PROST GRAND PRIX is about to be sold to a US-based company and it is expected that the purchaser (rumored to be TonyÊJohnson's Hidden Creak Industries) is paying $67m for the deal. This does not seem like a lot of money given that last autumn Prost sold 10% of the company to Louis Vuitton Moet Hennessy for an estimated $12m. This transaction valued the team at $120m and so anyone spending $67m would only be buying around 55% of the shares.

This poses an interesting question: who owns the remaining 35% of the team? According to all the available records the team has been wholly owned by Alain Prost since he bought the operation from Flavio Briatore in February 1997. Our sources suggest that Briatore may have retained a third of the shares and has spent the last three years as a silent partner in the operation. Briatore is now in charge of the Benetton F1 team which will become the Renault factory team in 2002 but it is not believed that he has any shares in the operation so he may want to keep an involvement elsewhere.

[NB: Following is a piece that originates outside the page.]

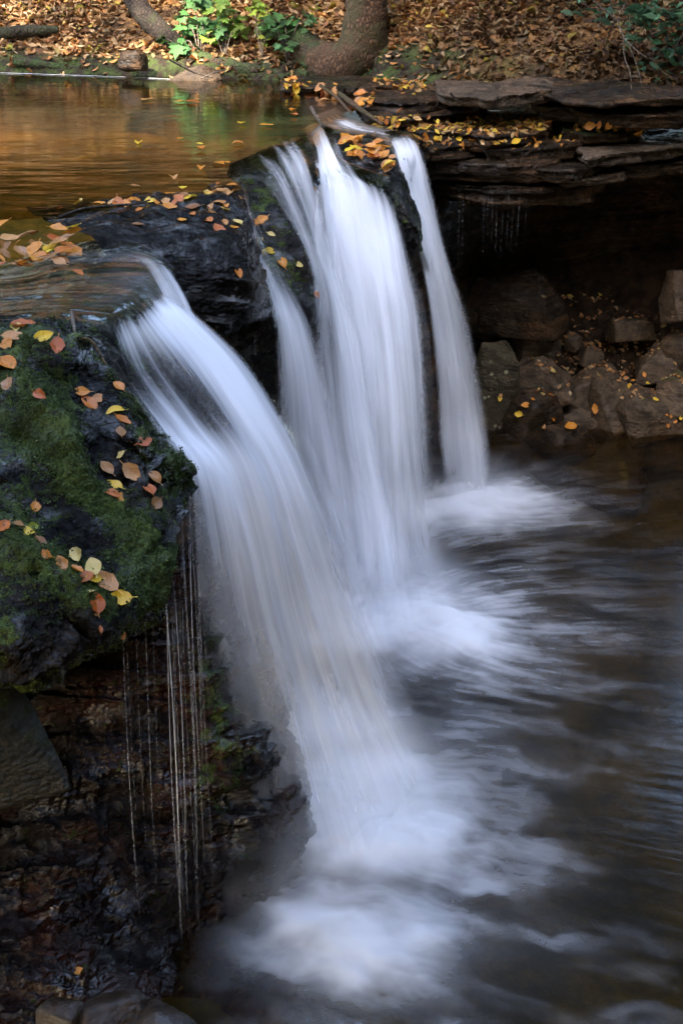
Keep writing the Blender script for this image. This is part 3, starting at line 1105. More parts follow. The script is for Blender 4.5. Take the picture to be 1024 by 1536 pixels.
thin = water_thing('waterfall', both(tf, 46, 220, 21, w2=.6, film=[0, .3, .6, .6, .5, .2, 0, 0, 0, 0, 0], amp=.02, el=.25, er=.25, snap=.5), MAT['fall'],
                   'thin ribbon of water beside the black block, between the front and main waterfalls')

# --- stream on the far side of the sloping rock
fb = [
    [(318, 240, 'p', .12), (388, 214, 'p', .15), (450, 190, 'p', .2)],
    [(352, 250, 11.2, .28), (408, 228, 11.5, .36), (458, 205, 11.95, .5)],
    [(385, 272, 10.95, .45), (428, 255, 11.15, .48), (470, 238, 11.5, .6)],
    [(412, 308, 10.7, .5), (446, 296, 10.8, .5), (480, 282, 11.1, .7)],
    [(442, 355, 10.45, .5), (464, 345, 10.5, .6), (490, 335, 10.75, .8)],
    [(462, 400, 10.25, .4), (478, 395, 10.3, .75), (502, 390, 10.5, .9)],
    [(468, 445, 10.1, .25), (490, 442, 10.12, .65), (518, 440, 10.3, .9)],
    [(464, 525, 9.95, .3), (502, 522, 9.97, .6), (546, 520, 10.1, .85)],
    [(464, 650, 9.8, .3), (516, 650, 9.82, .6), (572, 650, 9.9, .8)],
    [(474, 790, 9.6, .35), (536, 790, 9.6, .6), (600, 790, 9.65, .8)],
    [(480, 962, None, 0), (550, 962, None, .05), (620, 955, None, .05)],
]
side = water_thing('waterfall', both(fb, 60, 240, 31, w2=.6, film=[.1, .5, .8, .7, .5, .3, .1, 0, 0, 0, 0], amp=.025, el=.2, er=.2, snap=.7, pmax=.35), MAT['fall'],
                   'streaming cascade sliding over dark rock from the pond lip into the main fall')

# --- main fall
mf = [
    [(448, 196, 'p', .2), (478, 186, 'p', .4), (506, 232, 11.55, .5), (550, 254, 11.3, 0), (600, 266, 11.2, 0)],
    [(462, 222, 11.8, .6), (492, 228, 11.65, .85), (520, 258, 11.2, .6), (560, 268, 11.1, .1), (604, 284, 11.0, .05)],
    [(468, 258, 11.4, .8), (498, 262, 11.3, 1), (532, 276, 11.05, .8), (572, 290, 10.95, .5), (612, 310, 10.9, .3)],
    [(474, 310, 11.1, .85), (504, 316, 11.0, 1), (542, 328, 10.85, .95), (584, 345, 10.75, .8), (624, 356, 10.7, .5)],
    [(480, 375, 10.85, .8), (512, 382, 10.75, 1), (552, 395, 10.6, .95), (595, 408, 10.5, .85), (642, 412, 10.5, .55)],
    [(490, 460, 10.6, .8), (522, 462, 10.5, 1), (564, 470, 10.38, .9), (608, 475, 10.3, .75), (656, 472, 10.3, .5)],
    [(500, 565, 10.3, .75), (534, 565, 10.22, .95), (575, 568, 10.12, .85), (617, 570, 10.05, .65), (666, 568, 10.05, .45)],
    [(508, 690, 10.0, .6), (543, 690, 9.95, .75), (584, 690, 9.88, .7), (625, 690, 9.82, .5), (676, 688, 9.82, .4)],
    [(516, 810, 9.75, .55), (552, 810, 9.7, .7), (594, 806, 9.66, .7), (638, 800, 9.62, .5), (690, 796, 9.62, .4)],
    [(508, 970, None, .0), (562, 968, None, .08), (618, 955, None, .08), (668, 935, None, .05), (712, 910, None, .0)],
]
main = water_thing('waterfall', both(mf, 100, 260, 41, film=[1, 1, .8, .4, .1, 0, 0, 0, 0, 0], amp=.04, el=.16, er=.26, snap=.85, pmax=.4, gap=.05), MAT['fall'],
                   'tallest bright white waterfall, the wide middle curtain below the orange leaf heap')

# --- farthest fall and the slide that feeds it
rf = [
    [(572, 198, 12.1, .1), (592, 196, 12.15, .15), (612, 198, 12.2, .15), (630, 204, 12.2, .1)],
    [(584, 222, 11.85, .6), (604, 216, 11.9, .7), (622, 216, 11.95, .7), (638, 222, 11.95, .5)],
    [(594, 250, 11.75, .85), (614, 245, 11.8, .9), (632, 246, 11.82, .8), (648, 252, 11.85, .5)],
    [(606, 300, 11.68, .9), (626, 298, 11.7, .9), (645, 300, 11.72, .75), (662, 306, 11.75, .4)],
    [(626, 375, 11.62, .9), (645, 375, 11.65, .95), (664, 377, 11.66, .7), (682, 382, 11.68, .3)],
    [(640, 465, 11.6, .75), (665, 465, 11.62, 1), (686, 466, 11.63, .75), (707, 470, 11.64, .3)],
    [(650, 570, 11.6, .65), (680, 570, 11.61, .95), (704, 570, 11.62, .8), (728, 572, 11.63, .3)],
    [(652, 660, 11.62, .55), (688, 660, 11.62, .9), (716, 660, 11.63, .85), (742, 660, 11.64, .35)],
    [(664, 752, None, .1), (692, 756, None, .2), (722, 756, None, .2), (750, 752, None, .1)],
]
parts = both(rf, 60, 220, 51, film=[1, .6, .2, 0, 0, 0, 0, 0, 0], amp=.025, el=.14, er=.3, snap=.9, pmax=.4, gap=.05)
sf = [
    [(462, 176, 'p', .1), (485, 168, 'p', .1), (512, 158, 'p', .1)],
    [(484, 190, 12.5, .55), (512, 184, 12.7, .5), (530, 176, 13.0, .4)],
    [(520, 202, 12.2, .45), (540, 194, 12.4, .45), (556, 184, 12.7, .3)],
    [(556, 206, 12.05, .4), (574, 200, 12.2, .4), (588, 192, 12.4, .25)],
    [(580, 222, 11.85, .5), (606, 214, 11.95, .5), (626, 208, 12.1, .25)],
]
parts += [ribbon('', sf, 44, 100, None, seed=57, film=[1, 1, 1, 1, .6], amp=.015, el=.2, er=.25, snap=1.0)]
far_fall = water_thing('waterfall', parts, MAT['fall'], 'narrow farthest waterfall dropping past the dripping sandstone ledges')

# ------------------------------------------------------------------ trickles
def trickle(px, y0, y1, yd, wpx, dens, label, group):
    n = 40
    pyv = np.linspace(y0, y1, n)
    a = P(px, y0, y=yd)
    zb = max(P(px, y1, y=yd)[2], -.02)
    zz = np.linspace(a[2], zb, n)
    half = wpx * .36 * (np.linalg.norm(a - [0, 0, CAMZ]) / FPX)
    V, W = [], []
    m = 7
    for i, z in enumerate(zz):
        f = i / (n - 1)
        sway = .006 * math.sin(z * 3 + px)
        hw = half * (1 + .5 * f)
        for j in range(m):
            s = j / (m - 1) * 2 - 1
            V.append((a[0] + sway + hw * s, yd - half * .8 * math.cos(s * 1.5), z))
            W.append((.7 if yd < 8 else .38) * dens * (1 - s * s) * (1 - .45 * f) * (.8 + .2 * math.sin(z * 2.3 + j * 2.1 + px)) * min(1, (1 - f) * 2.2 + .02) * min(1, f * 6 + .25))
    V = np.array(V)
    lo = V.mean(0)
    lo[2] = V[:, 2].min()
    o = link_mesh('water_trickle', V, grid_faces(n, m), MAT['trickle'], loc=lo, attrs={'w': np.clip(W, 0, 1)})
    tag(o, label, 'trickle', group)


for px, y0, y1, w, d in ((247, 884, 1440, 2.4, .7), (250, 880, 1445, 4, .75), (254, 874, 1400, 2, .45), (259, 870, 1350, 1.6, .4), (262, 868, 1440, 2.6, .55), (266, 855, 1300, 1.6, .35), (271, 820, 1420, 1.6, .35), (275, 772, 1420, 5, .35),
                         (279, 760, 1250, 2, .45), (283, 740, 1330, 2.2, .6), (287, 738, 1200, 2, .4), (291, 735, 1150, 6, .25), (296, 740, 1350, 3, .25), (301, 745, 1100, 3, .2)):
    trickle(px, y0, y1, 5.98 + .004 * (px - 249), w, d, 'long pale water thread hanging from the tip of the mossy outcrop', 'water threads below the mossy outcrop')
for px, y0, y1, w, d in ((184, 952, 1420, 2.2, .5), (190, 950, 1250, 1.4, .25), (203, 940, 1300, 1.6, .3), (216, 930, 1330, 1.8, .5), (228, 925, 1200, 1.4, .3)):
    trickle(px, y0, y1, 5.92, w, d, 'hair-thin water drip in front of the dark undercut wall', 'thin drips over the undercut wall')
for px, y0, y1, w, d in ((351, 488, 545, 1.5, .5), (367, 484, 552, 2, .5), (372, 482, 560, 1.3, .4), (383, 480, 548, 2, .5)):
    trickle(px, y0, y1, 8.95, w, d, 'short fine drip falling from the underside of the black block', 'drips under the black block')
for px, y0, y1, w, d in ((676, 290, 380, 1.5, .45), (690, 285, 420, 1.5, .4), (694, 290, 400, 1.3, .35), (727, 280, 400, 1.5, .4), (732, 285, 380, 1.4, .35), (738, 290, 370, 1.4, .3), (746, 300, 410, 1.6, .4),
                         (754, 320, 400, 1.4, .35), (762, 280, 380, 1.4, .35), (779, 288, 380, 1.6, .45), (768, 300, 410, 1.2, .25), (791, 275, 350, 1.3, .3)):
    trickle(px, y0, y1, 12.3, w, d, 'fine drip line falling from the edge of the sandstone ledge', 'drips under the sandstone ledges')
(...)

The hint that this may be the case is the suggestion that Prost will be run after the Hidden Creek purchase by French accountant Bruno Michel. He has been closely associated with Briatore since the early 1990s when they met while the Italian was negotiating to buy the then Ligier team from Cyril de Rouvre. In 1995 Briatore appointed Michel to be Operations and Financial Director of Ligier and he remained in that position until six months after the team was acquired by Prost. Michel was then moved to take charge of the Supertec company, which was owned by Briatore, Bernie Ecclestone and Mecachrome boss Gerard Casella. Briatore last weekend announced that he has no further involvement in Supertec and that the future of the engine company is still to be decided.

With Renault Sport planning its own engine program, there is unlikely to be much work for the Mecachrome company, which has been preparing the current V10s for Supertec. The obvious move for Mecachrome is to go on using the old engines next year and supply them to customers but with Arrows having done a deal with the mysterious AMT operation, the only teams needing engines are Prost and Minardi. Renault does not want to be seen to be supplying a second team at the moment and the involvement of Briatore in the various companies involved would probably be seen as a clash of interest which is why Flavio has left Supertec. It may be that the sale of Prost is a two-stage deal with the purchasers agreeing to buy Briatore's shares in the team at some point in the future.

What is clear at the moment is that Renault does not want to be involved with Alain Prost but is happy for the team to use Supertec engines if there is another team owner.